Substantial evidence supports the determination that petitioner, in violation of the New York City Construction Code (Administrative Code § 28-210.1), converted a residential building permitted by its certificate of occupancy to contain two dwelling units to six dwelling units (see generally 300 Gramatan Ave. Assoc. v State Div. of Human Rights , 45 NY2d 176 [1978]). 48 RCNY 6-12(b) provides that sworn summonses are sufficient to establish Department of Building's (DOB) initial burden of proof. Although the DOB's inspector's testimony was somewhat inconsistent and confusing, it did not defeat that initial burden because the appeals board found no evidence of a dishonest character. The court must defer to the factfinder's assessment of the evidence and credibility of the witnesses (see Sewell v City of New York , 182 AD2d 469, 473 [1st Dept 1992]). Petitioner presented no evidence to defeat DOB's case.
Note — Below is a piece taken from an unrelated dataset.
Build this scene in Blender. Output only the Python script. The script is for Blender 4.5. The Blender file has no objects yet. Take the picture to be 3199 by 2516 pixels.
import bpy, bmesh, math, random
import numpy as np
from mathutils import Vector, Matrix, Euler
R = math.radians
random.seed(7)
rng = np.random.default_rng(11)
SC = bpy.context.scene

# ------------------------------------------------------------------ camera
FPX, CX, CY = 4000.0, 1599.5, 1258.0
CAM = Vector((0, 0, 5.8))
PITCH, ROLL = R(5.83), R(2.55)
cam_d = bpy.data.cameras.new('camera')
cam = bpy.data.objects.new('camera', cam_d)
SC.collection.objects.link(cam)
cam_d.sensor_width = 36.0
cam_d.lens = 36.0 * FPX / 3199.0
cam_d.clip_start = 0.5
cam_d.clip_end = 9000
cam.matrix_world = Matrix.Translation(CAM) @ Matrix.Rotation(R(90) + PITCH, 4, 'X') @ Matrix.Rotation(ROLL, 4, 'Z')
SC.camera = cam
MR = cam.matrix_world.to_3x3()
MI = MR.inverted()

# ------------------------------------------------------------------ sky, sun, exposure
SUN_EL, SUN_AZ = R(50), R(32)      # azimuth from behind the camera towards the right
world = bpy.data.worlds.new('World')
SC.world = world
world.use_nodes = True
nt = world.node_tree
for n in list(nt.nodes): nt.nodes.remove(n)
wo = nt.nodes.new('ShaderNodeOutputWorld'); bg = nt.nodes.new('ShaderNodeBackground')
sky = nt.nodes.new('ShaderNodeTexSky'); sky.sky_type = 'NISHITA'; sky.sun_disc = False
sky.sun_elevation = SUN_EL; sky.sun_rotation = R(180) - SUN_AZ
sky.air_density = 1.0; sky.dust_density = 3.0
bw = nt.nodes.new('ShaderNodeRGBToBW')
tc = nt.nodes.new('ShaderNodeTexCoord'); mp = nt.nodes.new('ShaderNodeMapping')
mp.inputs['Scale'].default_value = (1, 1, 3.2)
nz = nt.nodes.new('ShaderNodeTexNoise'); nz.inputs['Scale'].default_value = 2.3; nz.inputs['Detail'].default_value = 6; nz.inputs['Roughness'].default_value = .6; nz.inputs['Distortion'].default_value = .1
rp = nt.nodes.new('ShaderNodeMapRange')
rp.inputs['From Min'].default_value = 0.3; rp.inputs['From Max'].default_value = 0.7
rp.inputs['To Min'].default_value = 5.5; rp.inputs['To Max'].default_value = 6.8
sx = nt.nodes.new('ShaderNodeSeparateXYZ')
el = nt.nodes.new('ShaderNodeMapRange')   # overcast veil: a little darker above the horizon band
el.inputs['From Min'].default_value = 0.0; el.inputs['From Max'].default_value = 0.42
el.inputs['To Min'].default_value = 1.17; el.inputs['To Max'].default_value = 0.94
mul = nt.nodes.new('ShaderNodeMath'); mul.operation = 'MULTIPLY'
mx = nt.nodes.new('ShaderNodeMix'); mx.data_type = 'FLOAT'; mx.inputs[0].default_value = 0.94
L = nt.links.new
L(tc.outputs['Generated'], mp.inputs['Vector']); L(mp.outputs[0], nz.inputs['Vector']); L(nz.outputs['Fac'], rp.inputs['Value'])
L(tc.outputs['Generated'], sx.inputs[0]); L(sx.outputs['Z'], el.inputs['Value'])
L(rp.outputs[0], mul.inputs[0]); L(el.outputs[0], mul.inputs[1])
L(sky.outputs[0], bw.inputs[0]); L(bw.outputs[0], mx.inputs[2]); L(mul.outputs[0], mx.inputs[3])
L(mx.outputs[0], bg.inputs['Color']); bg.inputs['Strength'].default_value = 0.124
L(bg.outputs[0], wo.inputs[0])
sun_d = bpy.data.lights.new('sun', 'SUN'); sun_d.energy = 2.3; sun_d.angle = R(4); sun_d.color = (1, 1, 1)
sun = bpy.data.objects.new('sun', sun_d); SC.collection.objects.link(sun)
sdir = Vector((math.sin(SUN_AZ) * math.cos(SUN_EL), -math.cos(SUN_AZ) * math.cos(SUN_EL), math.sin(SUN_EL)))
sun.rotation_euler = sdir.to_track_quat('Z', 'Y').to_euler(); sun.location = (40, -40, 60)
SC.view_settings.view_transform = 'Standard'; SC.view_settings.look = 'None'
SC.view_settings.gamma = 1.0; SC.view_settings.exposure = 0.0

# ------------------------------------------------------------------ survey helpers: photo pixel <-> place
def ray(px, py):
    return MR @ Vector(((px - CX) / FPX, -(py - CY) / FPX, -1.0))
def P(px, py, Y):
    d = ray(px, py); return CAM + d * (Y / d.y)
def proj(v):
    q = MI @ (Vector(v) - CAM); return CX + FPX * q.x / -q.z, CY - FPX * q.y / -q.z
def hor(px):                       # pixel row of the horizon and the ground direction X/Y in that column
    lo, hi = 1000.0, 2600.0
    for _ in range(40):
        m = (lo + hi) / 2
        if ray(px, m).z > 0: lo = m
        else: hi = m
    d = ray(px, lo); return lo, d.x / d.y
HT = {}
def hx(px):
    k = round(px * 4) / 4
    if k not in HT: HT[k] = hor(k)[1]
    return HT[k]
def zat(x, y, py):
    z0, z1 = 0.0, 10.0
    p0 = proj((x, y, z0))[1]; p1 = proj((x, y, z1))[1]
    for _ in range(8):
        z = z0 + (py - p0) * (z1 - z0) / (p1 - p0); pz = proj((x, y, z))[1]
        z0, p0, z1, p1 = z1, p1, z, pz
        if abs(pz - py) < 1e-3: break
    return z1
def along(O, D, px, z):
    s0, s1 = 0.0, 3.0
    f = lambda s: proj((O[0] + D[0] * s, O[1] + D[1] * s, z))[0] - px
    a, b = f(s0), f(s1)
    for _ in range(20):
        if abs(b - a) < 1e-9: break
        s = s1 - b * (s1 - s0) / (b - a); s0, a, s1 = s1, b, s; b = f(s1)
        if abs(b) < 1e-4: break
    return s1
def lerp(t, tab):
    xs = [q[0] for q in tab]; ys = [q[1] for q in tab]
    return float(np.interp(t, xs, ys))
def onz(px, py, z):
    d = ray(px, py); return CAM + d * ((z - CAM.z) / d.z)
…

It was also permissible for the inspector to issue four separate summonses, one for each alleged illegal unit, which appears to be the standard procedure for DOB summonses involving three or more illegal units in a building (see Kurcsics v Merchants Mut. Ins. Co. , 49 NY2d 451, 459 [1980]).

Furthermore, there is no evidence that the appeals board improperly considered evidence introduced for the first time on administrative appeal, in violation of 48 RCNY 6-19(f)(2), in its analysis.

We confirm the imposition of the standard civil penalty of $15,000 for each of the four dwelling units in excess of those permitted in the subject building's certificate of occupancy (see Administrative Code § 28-202.1[9.1]; 1 RCNY 102-01[k][table 7]). However, the record contains no evidence supporting the appeals board's imposition of an additional penalty of $45,000 for each violation, based on provisions authorizing a separate additional penalty of $1,000 for each day a violation is not corrected, up to a maximum of 45 days (see Administrative Code § 28-202.1[1]). We therefore vacate so much of the penalty as exceeds $60,000 and remand the matter to OATH for further

proceedings to determine whether grounds exist for the imposition of an additional daily penalty for any of the four violations.THIS CONSTITUTES THE DECISION AND ORDER

OF THE SUPREME COURT, APPELLATE DIVISION, FIRST DEPARTMENT.